The problems of having *one* event handler for all values of each type
led us to move from fallbacks to metatables. See section 6.8 of our HOPL
paper: http://www.lua.org/doc/hopl.pdf

Has the following been considered: that the implementation first checks whether a table _itself_ holds a "metafield", before checking a possible mt? This would allow 2 options:
* individual table elements of a prog to have proper behaviour w/o needing a mt
  example: customize the display of a table 'present_time'
* tables with a common mt used as custom type to still be specialisable
example: among specimens of 'Point', a few show in a distinct manner (each proper)

This would also make some things easier. First and mainly, explaining and understanding the feature without too deep meta & abstract reasoning (it's just frightening for many, I guess). Also, meta-meta levels when touching metatypes or other kinds of root objects may be easier to setup [1].

(As an aside, this would also justify the special format of metafield names, else when beeing on proper metatables there is no risk of accidental name clash, imo.)
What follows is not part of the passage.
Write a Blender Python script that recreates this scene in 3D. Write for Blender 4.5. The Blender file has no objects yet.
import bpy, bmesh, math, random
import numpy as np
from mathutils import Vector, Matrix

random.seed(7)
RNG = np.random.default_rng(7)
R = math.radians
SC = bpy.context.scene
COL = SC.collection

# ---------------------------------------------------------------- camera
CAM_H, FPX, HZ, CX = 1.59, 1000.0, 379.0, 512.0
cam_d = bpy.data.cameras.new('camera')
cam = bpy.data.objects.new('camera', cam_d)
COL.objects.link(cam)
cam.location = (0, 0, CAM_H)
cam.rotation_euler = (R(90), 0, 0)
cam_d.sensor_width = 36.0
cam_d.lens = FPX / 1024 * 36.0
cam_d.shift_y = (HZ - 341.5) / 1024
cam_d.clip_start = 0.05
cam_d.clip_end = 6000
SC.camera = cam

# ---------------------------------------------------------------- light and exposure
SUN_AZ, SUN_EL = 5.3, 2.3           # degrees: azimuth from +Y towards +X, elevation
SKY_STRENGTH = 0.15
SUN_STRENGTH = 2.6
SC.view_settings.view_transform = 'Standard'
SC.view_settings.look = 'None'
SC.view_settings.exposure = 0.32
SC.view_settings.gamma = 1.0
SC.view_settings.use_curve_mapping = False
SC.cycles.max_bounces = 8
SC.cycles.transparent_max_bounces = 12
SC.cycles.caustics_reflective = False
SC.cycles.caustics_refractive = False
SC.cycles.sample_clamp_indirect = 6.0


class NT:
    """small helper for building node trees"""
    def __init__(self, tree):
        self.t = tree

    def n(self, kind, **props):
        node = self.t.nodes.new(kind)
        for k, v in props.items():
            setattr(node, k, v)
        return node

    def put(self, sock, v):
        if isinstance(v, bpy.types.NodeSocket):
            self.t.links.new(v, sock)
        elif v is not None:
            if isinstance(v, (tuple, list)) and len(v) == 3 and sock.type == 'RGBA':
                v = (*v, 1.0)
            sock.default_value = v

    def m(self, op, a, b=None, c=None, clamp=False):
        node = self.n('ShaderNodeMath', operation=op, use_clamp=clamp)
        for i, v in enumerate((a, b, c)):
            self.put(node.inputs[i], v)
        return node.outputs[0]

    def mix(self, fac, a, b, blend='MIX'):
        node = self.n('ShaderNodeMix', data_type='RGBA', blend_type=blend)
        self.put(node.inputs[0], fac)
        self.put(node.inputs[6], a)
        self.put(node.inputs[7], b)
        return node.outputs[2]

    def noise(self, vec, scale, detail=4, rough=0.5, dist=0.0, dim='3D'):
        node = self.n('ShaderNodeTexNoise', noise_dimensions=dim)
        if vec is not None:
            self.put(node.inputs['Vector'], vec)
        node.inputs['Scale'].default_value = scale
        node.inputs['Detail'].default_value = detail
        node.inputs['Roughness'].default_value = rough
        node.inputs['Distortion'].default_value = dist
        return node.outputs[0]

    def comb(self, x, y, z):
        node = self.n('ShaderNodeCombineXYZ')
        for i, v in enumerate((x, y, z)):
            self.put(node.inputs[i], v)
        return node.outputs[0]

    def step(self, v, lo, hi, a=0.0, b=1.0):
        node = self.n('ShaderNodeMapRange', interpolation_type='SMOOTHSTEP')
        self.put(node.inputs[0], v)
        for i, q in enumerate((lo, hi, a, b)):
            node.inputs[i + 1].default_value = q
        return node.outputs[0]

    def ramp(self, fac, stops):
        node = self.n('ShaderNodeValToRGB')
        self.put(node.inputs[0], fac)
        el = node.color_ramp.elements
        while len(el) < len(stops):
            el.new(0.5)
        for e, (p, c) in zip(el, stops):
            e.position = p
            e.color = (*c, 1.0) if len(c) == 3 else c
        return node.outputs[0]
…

However, this would make tables special compared to other types (eg strings cannot themselves hold metafields...).

Denis

[1] No meta-meta[-meta]-table... but for this issue, I may miss a point, too. Still, when trying to formalise even the simplest regular custom-type system (also for array-tables or such clearly defined uses of tables) I step on the issue of the root object and its own mt beeing apart, with the occasional "loop in gettable".